Of Armstead, he said: “He was a guy that they wanted to get rid of last year. They couldn’t wait to get him out of there. Kris begged them to keep him. And how’d that work out? He was made to attack and he had just been sitting there. It’s like you’d put a plow on a racehorse. You know, the racehorse doesn’t pull a plow.”

Armstead hadn’t lived up to his first-round billing until 2019. He was trending in the right direction, but you never watched Arik and thought, “that’s a top-20 pick” through the first few years of his career. Washburn said the previous system Armstead played in was a “reading and reacting prison,” and the Wide-9 allowed him to capitalize on his athletic gifts. After a career year, Armstead received an $85 million contract this past offseason.

Washburn said he believes the 49ers will be better in Year 2 under the Wide-9 scheme. He noted that the personnel is improved, citing how DeForest Buckner didn’t always fare well on double-team blocks. Buckner was hot and cold against double teams. He’d split the double team on one play and make the play near the line of scrimmage or in the backfield. On another play, he’d stand up, and the offense would be able to move Buckner off his spot.

Washburn said that the 49ers first-round pick, Javon Kinlaw, “has more bulk and his better built to hold up at the point of attack.”

“I’m so excited that Kris got him,” Washburn said of the 6-5, 324-pound Kinlaw. “This is what he’s made to do. I had Albert Haynesworth (in Tennessee), and he was player of the year one year. And Ndamukong Suh was a great player for us (in Detroit). And Kinlaw looks exactly like those guys. I mean, he’s a freak.”

“Kris sent me a couple of plays of (Kinlaw) hitting the pop-up dummies, you know?” Washburn continued. “And it’s not just how hard he hit ’em, it’s how flat his back is and how low (he gets) and how he can bend.”

Washburn thought Kinlaw and D.J. Jones could resemble the Lions interior of Ndamukong Suh and Nick Fairley when Kocurek coached Detroit.

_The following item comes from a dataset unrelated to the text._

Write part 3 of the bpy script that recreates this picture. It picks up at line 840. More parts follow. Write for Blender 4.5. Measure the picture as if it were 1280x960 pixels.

That’s lofty praise, as those two were a dominant force up front.

Barrows’s article is fantastic as Washburn gives a mini-scouting report on just about everyone on the defensive line. Washburn said that Nick Bosa has a long way to go, and I agree with him. Bosa can improve in several ways as a player, from playing under control to recognizing his keys. If Bosa adds a counter to the inside and doesn’t leave his feet as a tackler, 15 sacks at some point over the next couple of seasons feels like a lock. It seems silly to say Bosa has so much room to grow when you consider how dominant he was as a rookie, but that’s how special of a player he is.